[Instruction]:
Take the material below and retype it in full; pictures are left out.

------------------------------------------------------------

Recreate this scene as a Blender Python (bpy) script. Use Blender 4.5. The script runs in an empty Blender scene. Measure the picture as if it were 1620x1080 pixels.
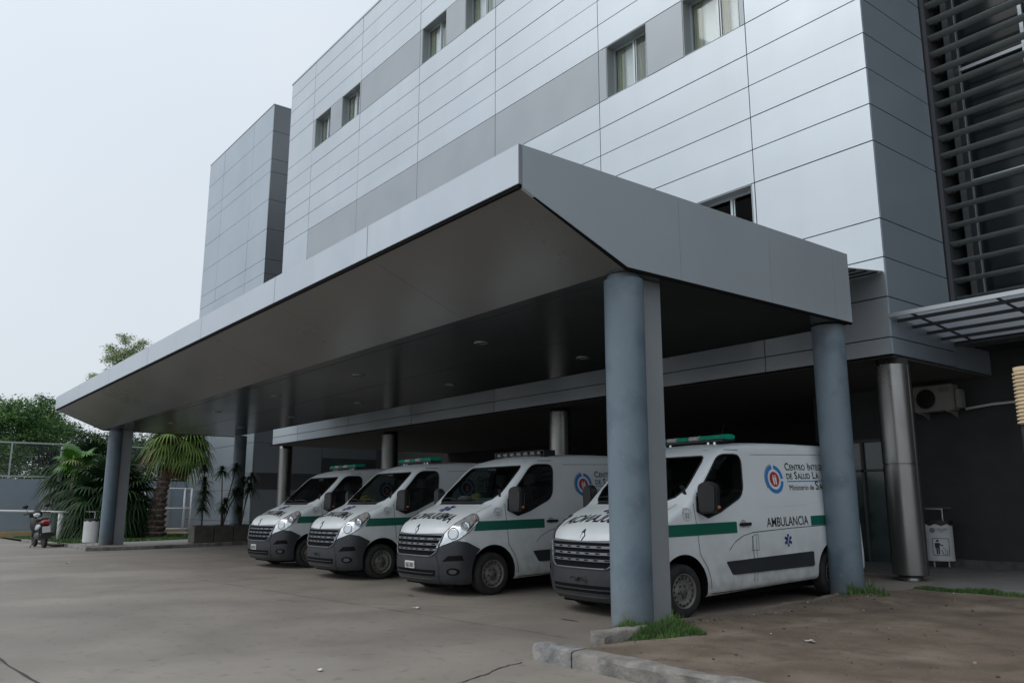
import bpy, bmesh, math, random
from mathutils import Vector, Matrix
from mathutils.bvhtree import BVHTree
from mathutils import noise as mnoise
R = math.radians
rnd = random.Random(7)
SC = bpy.context.scene
COL = SC.collection
# ---------------------------------------------------------------- camera, sky, sun
EYE = 1.42
cam_d = bpy.data.cameras.new('camera'); cam = bpy.data.objects.new('camera', cam_d); COL.objects.link(cam)
cam.location = (0, 0, EYE)
cam.rotation_euler = (R(90 + 11.246), 0, R(52.137))
cam_d.sensor_width = 36; cam_d.lens = 28.955; cam_d.clip_end = 3000
SC.camera = cam
SUN_EL, SUN_AZ = 48, 205          # azimuth of the hidden sun, degrees clockwise from +Y
w = bpy.data.worlds.new('World'); SC.world = w; w.use_nodes = True
nt = w.node_tree; nt.nodes.clear()
wo = nt.nodes.new('ShaderNodeOutputWorld'); bg = nt.nodes.new('ShaderNodeBackground')
sky = nt.nodes.new('ShaderNodeTexSky'); sky.sky_type = 'NISHITA'; sky.sun_disc = False
sky.sun_elevation = R(SUN_EL); sky.sun_rotation = R(SUN_AZ); sky.dust_density = 3
tc = nt.nodes.new('ShaderNodeTexCoord'); nz = nt.nodes.new('ShaderNodeTexNoise')
nz.inputs['Scale'].default_value = 1.3; nz.inputs['Detail'].default_value = 3
nt.links.new(tc.outputs['Generated'], nz.inputs['Vector'])
rp = nt.nodes.new('ShaderNodeValToRGB')
rp.color_ramp.elements[0].position = .32; rp.color_ramp.elements[0].color = (.675, .745, .82, 1)
rp.color_ramp.elements[1].position = .68; rp.color_ramp.elements[1].color = (.785, .835, .89, 1)
nt.links.new(nz.outputs['Fac'], rp.inputs['Fac'])
# the cloud layer is brighter round the hidden sun, darker away from it
dot = nt.nodes.new('ShaderNodeVectorMath'); dot.operation = 'DOT_PRODUCT'
sd = Vector((math.sin(R(SUN_AZ)) * math.cos(R(SUN_EL)), math.cos(R(SUN_AZ)) * math.cos(R(SUN_EL)), math.sin(R(SUN_EL))))
dot.inputs[1].default_value = sd
nt.links.new(tc.outputs['Generated'], dot.inputs[0])
mr = nt.nodes.new('ShaderNodeMapRange'); mr.inputs[1].default_value = -.3; mr.inputs[2].default_value = 1
mr.inputs[3].default_value = 0; mr.inputs[4].default_value = 1
nt.links.new(dot.outputs['Value'], mr.inputs[0])
pw = nt.nodes.new('ShaderNodeMath'); pw.operation = 'POWER'; pw.inputs[1].default_value = 2.4; nt.links.new(mr.outputs[0], pw.inputs[0])
ml = nt.nodes.new('ShaderNodeMath'); ml.operation = 'MULTIPLY_ADD'; ml.inputs[1].default_value = 4.6; ml.inputs[2].default_value = 9.3; nt.links.new(pw.outputs[0], ml.inputs[0])
vs = nt.nodes.new('ShaderNodeVectorMath'); vs.operation = 'SCALE'
nt.links.new(rp.outputs['Color'], vs.inputs[0]); sz = nt.nodes.new('ShaderNodeSeparateXYZ'); nt.links.new(tc.outputs['Generated'], sz.inputs[0])
zf = nt.nodes.new('ShaderNodeMapRange'); zf.inputs[1].default_value = 0; zf.inputs[2].default_value = 1; zf.inputs[3].default_value = .97; zf.inputs[4].default_value = 1.18
nt.links.new(sz.outputs['Z'], zf.inputs[0])
mz = nt.nodes.new('ShaderNodeMath'); mz.operation = 'MULTIPLY'; nt.links.new(ml.outputs[0], mz.inputs[0]); nt.links.new(zf.outputs[0], mz.inputs[1])
nt.links.new(mz.outputs[0], vs.inputs['Scale'])
mx = nt.nodes.new('ShaderNodeMix'); mx.data_type = 'RGBA'; mx.inputs[0].default_value = .93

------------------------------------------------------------

[Response]:
Recreate this scene as a Blender Python (bpy) script. Use Blender 4.5. The script runs in an empty Blender scene. Measure the picture as if it were 1620x1080 pixels.
import bpy, bmesh, math, random
from mathutils import Vector, Matrix
from mathutils.bvhtree import BVHTree
from mathutils import noise as mnoise
R = math.radians
rnd = random.Random(7)
SC = bpy.context.scene
COL = SC.collection
# ---------------------------------------------------------------- camera, sky, sun
EYE = 1.42
cam_d = bpy.data.cameras.new('camera'); cam = bpy.data.objects.new('camera', cam_d); COL.objects.link(cam)
cam.location = (0, 0, EYE)
cam.rotation_euler = (R(90 + 11.246), 0, R(52.137))
cam_d.sensor_width = 36; cam_d.lens = 28.955; cam_d.clip_end = 3000
SC.camera = cam
SUN_EL, SUN_AZ = 48, 205          # azimuth of the hidden sun, degrees clockwise from +Y
w = bpy.data.worlds.new('World'); SC.world = w; w.use_nodes = True
nt = w.node_tree; nt.nodes.clear()
wo = nt.nodes.new('ShaderNodeOutputWorld'); bg = nt.nodes.new('ShaderNodeBackground')
sky = nt.nodes.new('ShaderNodeTexSky'); sky.sky_type = 'NISHITA'; sky.sun_disc = False
sky.sun_elevation = R(SUN_EL); sky.sun_rotation = R(SUN_AZ); sky.dust_density = 3
tc = nt.nodes.new('ShaderNodeTexCoord'); nz = nt.nodes.new('ShaderNodeTexNoise')
nz.inputs['Scale'].default_value = 1.3; nz.inputs['Detail'].default_value = 3
nt.links.new(tc.outputs['Generated'], nz.inputs['Vector'])
rp = nt.nodes.new('ShaderNodeValToRGB')
rp.color_ramp.elements[0].position = .32; rp.color_ramp.elements[0].color = (.675, .745, .82, 1)
rp.color_ramp.elements[1].position = .68; rp.color_ramp.elements[1].color = (.785, .835, .89, 1)
nt.links.new(nz.outputs['Fac'], rp.inputs['Fac'])
# the cloud layer is brighter round the hidden sun, darker away from it
dot = nt.nodes.new('ShaderNodeVectorMath'); dot.operation = 'DOT_PRODUCT'
sd = Vector((math.sin(R(SUN_AZ)) * math.cos(R(SUN_EL)), math.cos(R(SUN_AZ)) * math.cos(R(SUN_EL)), math.sin(R(SUN_EL))))
dot.inputs[1].default_value = sd
nt.links.new(tc.outputs['Generated'], dot.inputs[0])
mr = nt.nodes.new('ShaderNodeMapRange'); mr.inputs[1].default_value = -.3; mr.inputs[2].default_value = 1
mr.inputs[3].default_value = 0; mr.inputs[4].default_value = 1
nt.links.new(dot.outputs['Value'], mr.inputs[0])
pw = nt.nodes.new('ShaderNodeMath'); pw.operation = 'POWER'; pw.inputs[1].default_value = 2.4; nt.links.new(mr.outputs[0], pw.inputs[0])
ml = nt.nodes.new('ShaderNodeMath'); ml.operation = 'MULTIPLY_ADD'; ml.inputs[1].default_value = 4.6; ml.inputs[2].default_value = 9.3; nt.links.new(pw.outputs[0], ml.inputs[0])
vs = nt.nodes.new('ShaderNodeVectorMath'); vs.operation = 'SCALE'
nt.links.new(rp.outputs['Color'], vs.inputs[0]); sz = nt.nodes.new('ShaderNodeSeparateXYZ'); nt.links.new(tc.outputs['Generated'], sz.inputs[0])
zf = nt.nodes.new('ShaderNodeMapRange'); zf.inputs[1].default_value = 0; zf.inputs[2].default_value = 1; zf.inputs[3].default_value = .97; zf.inputs[4].default_value = 1.18
nt.links.new(sz.outputs['Z'], zf.inputs[0])
mz = nt.nodes.new('ShaderNodeMath'); mz.operation = 'MULTIPLY'; nt.links.new(ml.outputs[0], mz.inputs[0]); nt.links.new(zf.outputs[0], mz.inputs[1])
nt.links.new(mz.outputs[0], vs.inputs['Scale'])
mx = nt.nodes.new('ShaderNodeMix'); mx.data_type = 'RGBA'; mx.inputs[0].default_value = .93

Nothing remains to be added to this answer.